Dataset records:
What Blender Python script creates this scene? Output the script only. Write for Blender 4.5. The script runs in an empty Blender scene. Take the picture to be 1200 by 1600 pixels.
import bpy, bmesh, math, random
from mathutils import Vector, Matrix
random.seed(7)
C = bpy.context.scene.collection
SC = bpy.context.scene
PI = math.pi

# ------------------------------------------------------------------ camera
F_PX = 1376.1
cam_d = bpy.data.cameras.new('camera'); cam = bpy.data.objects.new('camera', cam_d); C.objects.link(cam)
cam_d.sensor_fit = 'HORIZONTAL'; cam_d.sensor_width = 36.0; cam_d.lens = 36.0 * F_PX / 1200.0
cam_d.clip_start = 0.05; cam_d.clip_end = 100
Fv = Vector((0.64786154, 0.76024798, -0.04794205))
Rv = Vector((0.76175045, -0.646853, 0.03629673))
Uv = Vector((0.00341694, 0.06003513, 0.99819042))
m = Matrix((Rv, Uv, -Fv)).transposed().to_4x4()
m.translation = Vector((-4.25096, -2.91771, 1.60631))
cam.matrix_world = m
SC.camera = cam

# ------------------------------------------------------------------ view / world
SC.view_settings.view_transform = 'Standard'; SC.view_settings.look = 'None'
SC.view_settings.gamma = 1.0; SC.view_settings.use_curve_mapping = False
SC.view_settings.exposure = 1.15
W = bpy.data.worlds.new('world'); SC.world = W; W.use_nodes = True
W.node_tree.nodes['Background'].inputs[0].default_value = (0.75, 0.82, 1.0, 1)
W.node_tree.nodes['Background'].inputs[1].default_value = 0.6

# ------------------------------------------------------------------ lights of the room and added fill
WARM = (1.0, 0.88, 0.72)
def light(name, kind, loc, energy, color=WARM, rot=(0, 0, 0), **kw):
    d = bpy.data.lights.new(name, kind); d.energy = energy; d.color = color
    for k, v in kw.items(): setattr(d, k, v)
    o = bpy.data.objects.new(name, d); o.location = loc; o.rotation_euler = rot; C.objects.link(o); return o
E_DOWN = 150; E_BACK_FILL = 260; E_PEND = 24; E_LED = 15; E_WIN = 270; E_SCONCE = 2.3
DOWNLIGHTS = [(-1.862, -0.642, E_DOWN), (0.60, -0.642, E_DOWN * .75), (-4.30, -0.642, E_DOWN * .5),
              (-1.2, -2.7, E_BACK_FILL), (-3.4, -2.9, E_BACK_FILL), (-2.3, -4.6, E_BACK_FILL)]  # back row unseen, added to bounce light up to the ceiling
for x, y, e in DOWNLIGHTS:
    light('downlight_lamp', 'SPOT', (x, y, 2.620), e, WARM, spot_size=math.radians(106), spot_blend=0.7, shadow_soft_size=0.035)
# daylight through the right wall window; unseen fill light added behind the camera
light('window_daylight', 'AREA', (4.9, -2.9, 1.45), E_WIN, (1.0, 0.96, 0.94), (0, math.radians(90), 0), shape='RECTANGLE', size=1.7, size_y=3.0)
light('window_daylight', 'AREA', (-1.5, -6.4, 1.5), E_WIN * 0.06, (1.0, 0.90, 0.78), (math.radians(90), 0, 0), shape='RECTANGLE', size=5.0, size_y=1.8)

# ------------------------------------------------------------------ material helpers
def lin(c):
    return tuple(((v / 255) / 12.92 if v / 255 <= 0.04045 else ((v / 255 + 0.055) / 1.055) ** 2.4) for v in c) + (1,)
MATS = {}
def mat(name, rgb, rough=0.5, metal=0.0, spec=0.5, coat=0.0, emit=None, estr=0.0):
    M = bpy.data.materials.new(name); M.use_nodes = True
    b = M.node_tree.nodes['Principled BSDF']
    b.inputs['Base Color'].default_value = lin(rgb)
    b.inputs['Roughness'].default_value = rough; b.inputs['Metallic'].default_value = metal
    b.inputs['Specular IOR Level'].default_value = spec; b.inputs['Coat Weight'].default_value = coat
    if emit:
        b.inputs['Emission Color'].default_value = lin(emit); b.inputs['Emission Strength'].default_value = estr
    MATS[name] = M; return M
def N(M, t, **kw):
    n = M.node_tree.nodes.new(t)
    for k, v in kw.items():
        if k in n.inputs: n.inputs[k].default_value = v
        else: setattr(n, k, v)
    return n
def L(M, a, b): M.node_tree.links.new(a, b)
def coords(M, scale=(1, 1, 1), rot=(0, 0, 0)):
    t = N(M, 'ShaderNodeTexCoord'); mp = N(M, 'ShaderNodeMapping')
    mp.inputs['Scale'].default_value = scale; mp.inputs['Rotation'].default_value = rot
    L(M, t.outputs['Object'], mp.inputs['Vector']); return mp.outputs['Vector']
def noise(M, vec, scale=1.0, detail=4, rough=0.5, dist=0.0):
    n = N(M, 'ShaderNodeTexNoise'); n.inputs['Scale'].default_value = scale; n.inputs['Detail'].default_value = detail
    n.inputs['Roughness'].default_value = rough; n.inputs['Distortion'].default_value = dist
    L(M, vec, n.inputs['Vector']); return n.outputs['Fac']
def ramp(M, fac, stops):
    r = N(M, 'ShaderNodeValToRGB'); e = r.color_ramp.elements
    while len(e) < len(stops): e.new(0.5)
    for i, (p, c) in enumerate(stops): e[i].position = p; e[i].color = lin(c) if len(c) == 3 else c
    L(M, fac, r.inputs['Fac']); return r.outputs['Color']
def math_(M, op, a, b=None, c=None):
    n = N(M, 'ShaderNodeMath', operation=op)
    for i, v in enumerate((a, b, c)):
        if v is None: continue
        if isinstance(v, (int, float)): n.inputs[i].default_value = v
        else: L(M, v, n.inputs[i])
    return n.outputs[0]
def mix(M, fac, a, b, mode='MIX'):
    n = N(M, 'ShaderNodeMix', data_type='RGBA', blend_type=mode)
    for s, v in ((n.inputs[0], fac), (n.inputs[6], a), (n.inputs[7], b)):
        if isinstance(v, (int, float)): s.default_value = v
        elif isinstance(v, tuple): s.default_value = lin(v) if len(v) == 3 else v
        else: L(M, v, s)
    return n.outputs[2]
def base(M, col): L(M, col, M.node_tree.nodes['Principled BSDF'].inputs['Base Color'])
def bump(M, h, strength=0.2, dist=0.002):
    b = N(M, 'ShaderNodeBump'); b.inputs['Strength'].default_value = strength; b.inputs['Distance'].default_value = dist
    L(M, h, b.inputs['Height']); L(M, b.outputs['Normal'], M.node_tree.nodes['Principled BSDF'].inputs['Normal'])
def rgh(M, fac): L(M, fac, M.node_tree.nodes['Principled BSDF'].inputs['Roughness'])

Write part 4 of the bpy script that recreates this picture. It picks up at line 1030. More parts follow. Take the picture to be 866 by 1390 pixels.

» **Exercise instructions**
From the records above, extract everything verbatim.

» **Reply to the exercise**
What Blender Python script creates this scene? Output the script only. Write for Blender 4.5. The script runs in an empty Blender scene. Take the picture to be 1200 by 1600 pixels.
import bpy, bmesh, math, random
from mathutils import Vector, Matrix
random.seed(7)
C = bpy.context.scene.collection
SC = bpy.context.scene
PI = math.pi

# ------------------------------------------------------------------ camera
F_PX = 1376.1
cam_d = bpy.data.cameras.new('camera'); cam = bpy.data.objects.new('camera', cam_d); C.objects.link(cam)
cam_d.sensor_fit = 'HORIZONTAL'; cam_d.sensor_width = 36.0; cam_d.lens = 36.0 * F_PX / 1200.0
cam_d.clip_start = 0.05; cam_d.clip_end = 100
Fv = Vector((0.64786154, 0.76024798, -0.04794205))
Rv = Vector((0.76175045, -0.646853, 0.03629673))
Uv = Vector((0.00341694, 0.06003513, 0.99819042))
m = Matrix((Rv, Uv, -Fv)).transposed().to_4x4()
m.translation = Vector((-4.25096, -2.91771, 1.60631))
cam.matrix_world = m
SC.camera = cam

# ------------------------------------------------------------------ view / world
SC.view_settings.view_transform = 'Standard'; SC.view_settings.look = 'None'
SC.view_settings.gamma = 1.0; SC.view_settings.use_curve_mapping = False
SC.view_settings.exposure = 1.15
W = bpy.data.worlds.new('world'); SC.world = W; W.use_nodes = True
W.node_tree.nodes['Background'].inputs[0].default_value = (0.75, 0.82, 1.0, 1)
W.node_tree.nodes['Background'].inputs[1].default_value = 0.6

# ------------------------------------------------------------------ lights of the room and added fill
WARM = (1.0, 0.88, 0.72)
def light(name, kind, loc, energy, color=WARM, rot=(0, 0, 0), **kw):
    d = bpy.data.lights.new(name, kind); d.energy = energy; d.color = color
    for k, v in kw.items(): setattr(d, k, v)
    o = bpy.data.objects.new(name, d); o.location = loc; o.rotation_euler = rot; C.objects.link(o); return o
E_DOWN = 150; E_BACK_FILL = 260; E_PEND = 24; E_LED = 15; E_WIN = 270; E_SCONCE = 2.3
DOWNLIGHTS = [(-1.862, -0.642, E_DOWN), (0.60, -0.642, E_DOWN * .75), (-4.30, -0.642, E_DOWN * .5),
              (-1.2, -2.7, E_BACK_FILL), (-3.4, -2.9, E_BACK_FILL), (-2.3, -4.6, E_BACK_FILL)]  # back row unseen, added to bounce light up to the ceiling
for x, y, e in DOWNLIGHTS:
    light('downlight_lamp', 'SPOT', (x, y, 2.620), e, WARM, spot_size=math.radians(106), spot_blend=0.7, shadow_soft_size=0.035)
# daylight through the right wall window; unseen fill light added behind the camera
light('window_daylight', 'AREA', (4.9, -2.9, 1.45), E_WIN, (1.0, 0.96, 0.94), (0, math.radians(90), 0), shape='RECTANGLE', size=1.7, size_y=3.0)
light('window_daylight', 'AREA', (-1.5, -6.4, 1.5), E_WIN * 0.06, (1.0, 0.90, 0.78), (math.radians(90), 0, 0), shape='RECTANGLE', size=5.0, size_y=1.8)

# ------------------------------------------------------------------ material helpers
def lin(c):
    return tuple(((v / 255) / 12.92 if v / 255 <= 0.04045 else ((v / 255 + 0.055) / 1.055) ** 2.4) for v in c) + (1,)
MATS = {}
def mat(name, rgb, rough=0.5, metal=0.0, spec=0.5, coat=0.0, emit=None, estr=0.0):
    M = bpy.data.materials.new(name); M.use_nodes = True
    b = M.node_tree.nodes['Principled BSDF']
    b.inputs['Base Color'].default_value = lin(rgb)
    b.inputs['Roughness'].default_value = rough; b.inputs['Metallic'].default_value = metal
    b.inputs['Specular IOR Level'].default_value = spec; b.inputs['Coat Weight'].default_value = coat
    if emit:
        b.inputs['Emission Color'].default_value = lin(emit); b.inputs['Emission Strength'].default_value = estr
    MATS[name] = M; return M
def N(M, t, **kw):
    n = M.node_tree.nodes.new(t)
    for k, v in kw.items():
        if k in n.inputs: n.inputs[k].default_value = v
        else: setattr(n, k, v)
    return n
def L(M, a, b): M.node_tree.links.new(a, b)
def coords(M, scale=(1, 1, 1), rot=(0, 0, 0)):
    t = N(M, 'ShaderNodeTexCoord'); mp = N(M, 'ShaderNodeMapping')
    mp.inputs['Scale'].default_value = scale; mp.inputs['Rotation'].default_value = rot
    L(M, t.outputs['Object'], mp.inputs['Vector']); return mp.outputs['Vector']
def noise(M, vec, scale=1.0, detail=4, rough=0.5, dist=0.0):
    n = N(M, 'ShaderNodeTexNoise'); n.inputs['Scale'].default_value = scale; n.inputs['Detail'].default_value = detail
    n.inputs['Roughness'].default_value = rough; n.inputs['Distortion'].default_value = dist
    L(M, vec, n.inputs['Vector']); return n.outputs['Fac']
def ramp(M, fac, stops):
    r = N(M, 'ShaderNodeValToRGB'); e = r.color_ramp.elements
    while len(e) < len(stops): e.new(0.5)
    for i, (p, c) in enumerate(stops): e[i].position = p; e[i].color = lin(c) if len(c) == 3 else c
    L(M, fac, r.inputs['Fac']); return r.outputs['Color']
def math_(M, op, a, b=None, c=None):
    n = N(M, 'ShaderNodeMath', operation=op)
    for i, v in enumerate((a, b, c)):
        if v is None: continue
        if isinstance(v, (int, float)): n.inputs[i].default_value = v
        else: L(M, v, n.inputs[i])
    return n.outputs[0]
def mix(M, fac, a, b, mode='MIX'):
    n = N(M, 'ShaderNodeMix', data_type='RGBA', blend_type=mode)
    for s, v in ((n.inputs[0], fac), (n.inputs[6], a), (n.inputs[7], b)):
        if isinstance(v, (int, float)): s.default_value = v
        elif isinstance(v, tuple): s.default_value = lin(v) if len(v) == 3 else v
        else: L(M, v, s)
    return n.outputs[2]
def base(M, col): L(M, col, M.node_tree.nodes['Principled BSDF'].inputs['Base Color'])
def bump(M, h, strength=0.2, dist=0.002):
    b = N(M, 'ShaderNodeBump'); b.inputs['Strength'].default_value = strength; b.inputs['Distance'].default_value = dist
    L(M, h, b.inputs['Height']); L(M, b.outputs['Normal'], M.node_tree.nodes['Principled BSDF'].inputs['Normal'])
def rgh(M, fac): L(M, fac, M.node_tree.nodes['Principled BSDF'].inputs['Roughness'])

Write part 4 of the bpy script that recreates this picture. It picks up at line 1030. More parts follow. Take the picture to be 866 by 1390 pixels.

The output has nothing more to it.